March 25, 2019

Blockchain is suffering from a hangover of large proportions by virtue of its association with the cryptocurrency boom. Is it deserved? Yes, to some extent – cryptocurrencies use blockchain, but blockchain use is not in any way limited to cryptocurrency applications.

What is blockchain? Think of it as an immutable database that is distributed among many users. For example, if my home ownership is placed on the blockchain, or “on the ledger”, it becomes a registry of my ownership that is confirmed across all of the many users that exist on this chain. Each computer along the way is confirming that I own this home – think of all participants as “witnesses”.  Why is it immutable? Because no one can change my home ownership without everyone else on the chain knowing about it. In other words, all of the participants are confirming that I own this home, and therefore an agreement is required along the chain in order to change that fact.
The non-centralized nature of the blockchain is meant to prevent any one entity from exerting too much power – one of the salient features of Bitcoin is that it is not beholden to any one nation. Yes, it is priced in U.S. dollars, but no government has issued the ‘currency’ of Bitcoin, per se. Therefore, in theory, it remains beyond any direct central bank and political influences. A downside is that blockchain currency transactions are slow, without consumer protection (e.g. the Quadriga scandal) and involve “coins” so volatile that few businesses accept cryptocurrency as payment. 
So the question is: Where else can blockchain be used? Well, for one, as a management of records in other areas. A U.S.-based real estate technology firm called Propy is using blockchain to facilitate entire property transactions, from start to finish. Etherium cryptocurrency is used and the title deed gets recorded on Propy’s blockchain title registry. There are few chances of mistakes and no ‘slippage’ through potential pitfalls like wire fraud within the blockchain itself. It’s a simpler and safer process that avoids extra costs such as escrow services – it cuts out some of the middlemen and can save customers money (a very familiar technology refrain).
Because the blockchain is essentially viewed as a tamper-proof database, record-keeping applications across many businesses will be suited to the ledger. Trade finance is one area in FinTech (Financial Technology) that is going to use the technology – potentially allowing billions of dollars in savings in back-office costs. 
The Bank of Canada and the Monetary Authority of Singapore are working on a blockchain solution for international payments. Banking enterprise Santander is already using a mobile app that employs a kind of blockchain system (operated by Ripple) to send payments.
Blockchain is still in its early stages of development, but semi-conductors, as in many areas of Industry 4.0, (the “fourth industrial revolution” – click on the preceding link for details) remain the heartbeat of the chain. We own a number of leaders in the space via our thematic Blockchain Technology & Hardware Index ETF (BKCH). Guess who’s there?  NVIDIA Corporation (“NVDA”). As I’ve noted before, NVDA is at the heart of much of what’s going on in Industry 4.0.
What is also important to blockchain’s development are companies like Xilinx, which powers blockchain accelerators. Blockchain success is also about specific ledger technology, storage, hosting and datacentres.
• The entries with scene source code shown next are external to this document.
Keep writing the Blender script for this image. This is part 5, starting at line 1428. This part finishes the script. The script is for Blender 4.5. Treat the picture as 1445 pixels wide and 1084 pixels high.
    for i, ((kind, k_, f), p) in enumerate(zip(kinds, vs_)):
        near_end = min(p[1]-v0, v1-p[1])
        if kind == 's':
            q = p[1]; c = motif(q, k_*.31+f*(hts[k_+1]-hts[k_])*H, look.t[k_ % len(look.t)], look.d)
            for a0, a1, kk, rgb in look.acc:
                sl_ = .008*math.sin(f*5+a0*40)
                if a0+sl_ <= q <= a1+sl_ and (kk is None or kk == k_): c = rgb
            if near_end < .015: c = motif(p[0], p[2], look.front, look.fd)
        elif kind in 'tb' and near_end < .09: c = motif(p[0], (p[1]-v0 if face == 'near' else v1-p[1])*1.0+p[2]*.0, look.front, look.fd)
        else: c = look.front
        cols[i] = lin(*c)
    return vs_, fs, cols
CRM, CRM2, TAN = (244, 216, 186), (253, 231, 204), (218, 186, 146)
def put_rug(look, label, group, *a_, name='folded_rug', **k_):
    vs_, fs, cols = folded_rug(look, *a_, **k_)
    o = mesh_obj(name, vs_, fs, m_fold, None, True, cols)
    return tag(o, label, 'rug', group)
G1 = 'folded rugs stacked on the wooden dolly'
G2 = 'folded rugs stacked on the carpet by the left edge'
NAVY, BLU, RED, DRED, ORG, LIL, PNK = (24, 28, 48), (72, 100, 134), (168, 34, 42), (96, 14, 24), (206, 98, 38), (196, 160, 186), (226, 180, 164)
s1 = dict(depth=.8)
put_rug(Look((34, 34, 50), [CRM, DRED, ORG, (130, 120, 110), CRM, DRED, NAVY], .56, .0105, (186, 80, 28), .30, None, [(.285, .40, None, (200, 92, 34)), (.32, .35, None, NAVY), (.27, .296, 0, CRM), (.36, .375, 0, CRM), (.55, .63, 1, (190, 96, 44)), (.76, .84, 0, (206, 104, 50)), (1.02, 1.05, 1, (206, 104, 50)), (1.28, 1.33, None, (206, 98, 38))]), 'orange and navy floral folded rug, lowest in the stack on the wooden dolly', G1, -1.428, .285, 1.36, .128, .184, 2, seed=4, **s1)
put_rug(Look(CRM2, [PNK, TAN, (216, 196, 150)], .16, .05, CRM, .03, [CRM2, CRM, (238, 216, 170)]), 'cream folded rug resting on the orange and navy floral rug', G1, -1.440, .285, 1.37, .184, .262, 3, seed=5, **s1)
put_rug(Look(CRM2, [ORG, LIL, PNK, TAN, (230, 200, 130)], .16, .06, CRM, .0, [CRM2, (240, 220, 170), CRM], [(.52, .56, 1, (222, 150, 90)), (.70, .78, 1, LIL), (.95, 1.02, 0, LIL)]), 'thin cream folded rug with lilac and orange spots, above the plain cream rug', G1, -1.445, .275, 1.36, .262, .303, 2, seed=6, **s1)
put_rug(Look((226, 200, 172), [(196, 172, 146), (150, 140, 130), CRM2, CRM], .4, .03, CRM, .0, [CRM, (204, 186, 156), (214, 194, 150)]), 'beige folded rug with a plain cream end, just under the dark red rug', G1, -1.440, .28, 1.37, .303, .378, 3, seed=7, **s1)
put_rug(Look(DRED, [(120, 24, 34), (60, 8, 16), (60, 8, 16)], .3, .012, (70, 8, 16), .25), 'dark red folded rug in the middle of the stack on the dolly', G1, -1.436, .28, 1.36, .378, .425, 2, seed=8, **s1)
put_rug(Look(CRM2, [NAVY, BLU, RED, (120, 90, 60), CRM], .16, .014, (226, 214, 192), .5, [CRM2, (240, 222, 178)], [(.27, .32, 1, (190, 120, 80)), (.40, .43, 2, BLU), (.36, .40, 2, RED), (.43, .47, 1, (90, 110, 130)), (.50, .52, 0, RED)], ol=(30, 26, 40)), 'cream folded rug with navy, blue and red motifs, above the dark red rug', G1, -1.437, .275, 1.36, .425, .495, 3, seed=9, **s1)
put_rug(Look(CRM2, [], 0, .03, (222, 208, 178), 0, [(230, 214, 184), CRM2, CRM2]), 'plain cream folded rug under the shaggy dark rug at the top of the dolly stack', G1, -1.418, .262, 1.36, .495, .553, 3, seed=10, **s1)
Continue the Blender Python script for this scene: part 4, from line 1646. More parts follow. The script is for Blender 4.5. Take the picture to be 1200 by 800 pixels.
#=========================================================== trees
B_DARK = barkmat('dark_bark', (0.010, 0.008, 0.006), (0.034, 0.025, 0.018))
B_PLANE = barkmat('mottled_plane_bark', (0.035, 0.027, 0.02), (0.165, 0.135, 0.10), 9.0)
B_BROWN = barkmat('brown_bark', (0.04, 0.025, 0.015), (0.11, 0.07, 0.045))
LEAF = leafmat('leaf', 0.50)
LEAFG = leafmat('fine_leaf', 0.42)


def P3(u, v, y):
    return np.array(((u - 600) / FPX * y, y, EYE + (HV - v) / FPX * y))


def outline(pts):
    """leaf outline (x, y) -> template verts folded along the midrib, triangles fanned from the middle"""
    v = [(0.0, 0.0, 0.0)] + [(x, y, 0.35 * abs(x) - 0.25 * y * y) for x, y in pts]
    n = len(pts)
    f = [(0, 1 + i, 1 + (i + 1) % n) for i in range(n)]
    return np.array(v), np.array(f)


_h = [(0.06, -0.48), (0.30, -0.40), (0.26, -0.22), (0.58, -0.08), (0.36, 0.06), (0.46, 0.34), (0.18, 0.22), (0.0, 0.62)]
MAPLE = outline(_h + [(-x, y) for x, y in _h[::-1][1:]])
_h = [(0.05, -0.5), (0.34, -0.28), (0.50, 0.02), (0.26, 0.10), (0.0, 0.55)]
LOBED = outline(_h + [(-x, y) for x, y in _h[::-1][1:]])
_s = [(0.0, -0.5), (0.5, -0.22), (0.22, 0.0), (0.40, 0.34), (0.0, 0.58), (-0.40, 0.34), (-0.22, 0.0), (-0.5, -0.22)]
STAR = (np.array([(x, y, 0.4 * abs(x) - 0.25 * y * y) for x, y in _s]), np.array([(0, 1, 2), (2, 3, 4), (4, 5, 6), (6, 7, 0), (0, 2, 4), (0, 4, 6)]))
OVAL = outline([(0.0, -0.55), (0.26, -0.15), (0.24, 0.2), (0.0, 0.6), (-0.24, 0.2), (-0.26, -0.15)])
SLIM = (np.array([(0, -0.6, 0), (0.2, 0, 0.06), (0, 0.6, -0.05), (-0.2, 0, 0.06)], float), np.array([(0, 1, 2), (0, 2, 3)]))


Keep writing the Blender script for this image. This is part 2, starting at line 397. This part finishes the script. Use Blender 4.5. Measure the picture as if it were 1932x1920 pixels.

Dell Technologies is helping with end-to-end solutions and Interxion helps with encryption for cloud storage. BKCH owns the top datacentre “REITs” – Equinix and Digital Realty. The trend of data creation and subsequent storage needs is a decades-long one that has only just begun. Physical and virtual real estate expansion is happening and critical to the success of Industry 4.0 as storage needs expand. It simply has to happen and these REITs are aggressively expanding around the globe to satisfy this demand.
In many Industry 4.0 areas there is overlap, and I believe BKCH, despite its name, has a promising future because it is focused in the most cutting-edge semiconductor names and cloud/big data/datacentres. Xilinx is in there – it helps to build blockchain – but also applies heavily to machine-learning processes. As well, the stock has been making all-time highs regularly for the past two months.
As for blockchain’s future – according to the research company Gartner, business value enhanced by a combination of A.I. and blockchain will increase to USD $3.1 trillion by 20301. According to MIT Professor Alex Pentland,“The very internet itself is being transformed, evolving from a loosely structured communications medium to a trusted execution medium.” 1 In other words, blockchain combined with A.I. is expected to help to keep our new world honest and auditable. 
The expansion of Internet of Things and online execution will ultimately require the most secure infrastructure. Healthcare, finance, manufacturing, education, energy – private and public blockchain networks could all play into it. Stay tuned.
1 Source: The New Power Duo: AI and Blockchain, Dell Technologies, February 18, 2019.